Bon, personne n’est parfait. Ce n’est pas le cas du Grand-père mais il avait manifestement un gros avantage sur l’Assistance Publique : il aimait cet enfant et en était aimé.
Il ressuscite sous nos yeux par le biais de ces lignes. C’est très bien écrit, littéraire, mais d’une humanité vivante.

Tistou - - 68 ans - 18 janvier 2008


Un texte appliqué qui résonne comme une dictée trop scolaire 6 étoiles

Quelques brefs souvenirs à rajouter dans notre liste des opuscules minuscules.
Philippe Claudel décrit son enfance auprès de son grand-père, le tenancier du Café de l'Excelsior dans un petit village.
Repère d'ivrognes ou îlot d'humanité. Au choix.
Comme on dit, voilà une nostalgie qui fleure bon cette vieille France provinciale, celle d'il y a maintenant une ou deux générations. Celle du côté d'Épinal.

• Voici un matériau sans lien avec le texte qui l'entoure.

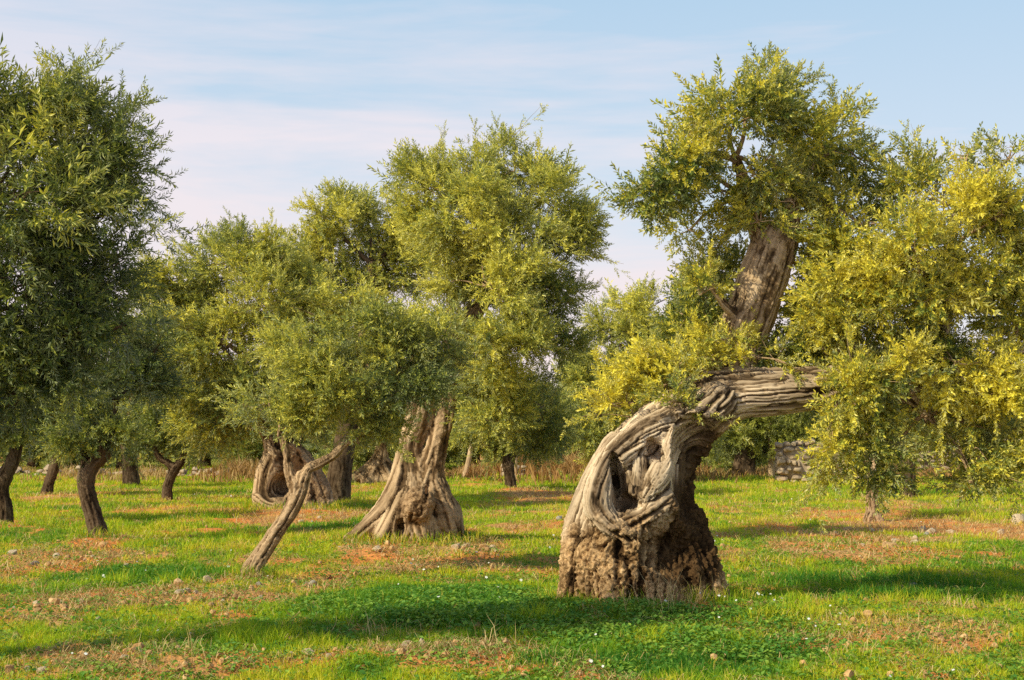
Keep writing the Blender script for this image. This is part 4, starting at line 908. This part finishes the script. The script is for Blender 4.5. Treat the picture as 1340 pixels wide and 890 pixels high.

[...] Mais le dimanche on s'habillait tout de même : les costumes remplaçaient les bleus. La plupart de ces hommes n'en possédaient d'ailleurs qu'un, le plus souvent celui de leur mariage, qui avait traversé les modes, quelques enterrements, ainsi qu'un demi-siècle dans l'entêtante compagnie de la naphtaline. Si certains corps avaient grossi, le costume s'était adapté, et saucissonnait désormais l'individu que jadis il servait galamment. Les gestes dominicaux en subissaient une majesté guindée, une sorte de lenteur et de gêne protocolaire qui finissaient par déteindre sur les conversations, un semblant plus sérieuses.

À notre goût, à notre oreille, le ronflement savoureux de ces textes appliqués finit cependant par résonner un peu comme celui d'une dictée scolaire.
Comme si la mécanique trop bien huilée de cette prose que l'on devine ciselée et polie avec amour, finissait par tourner un peu à vide ...

[...] Les sommeils des siestes paraissent étirer les vies, et les dormeurs du jour se repaissent de force que la nuit jamais ne dévore.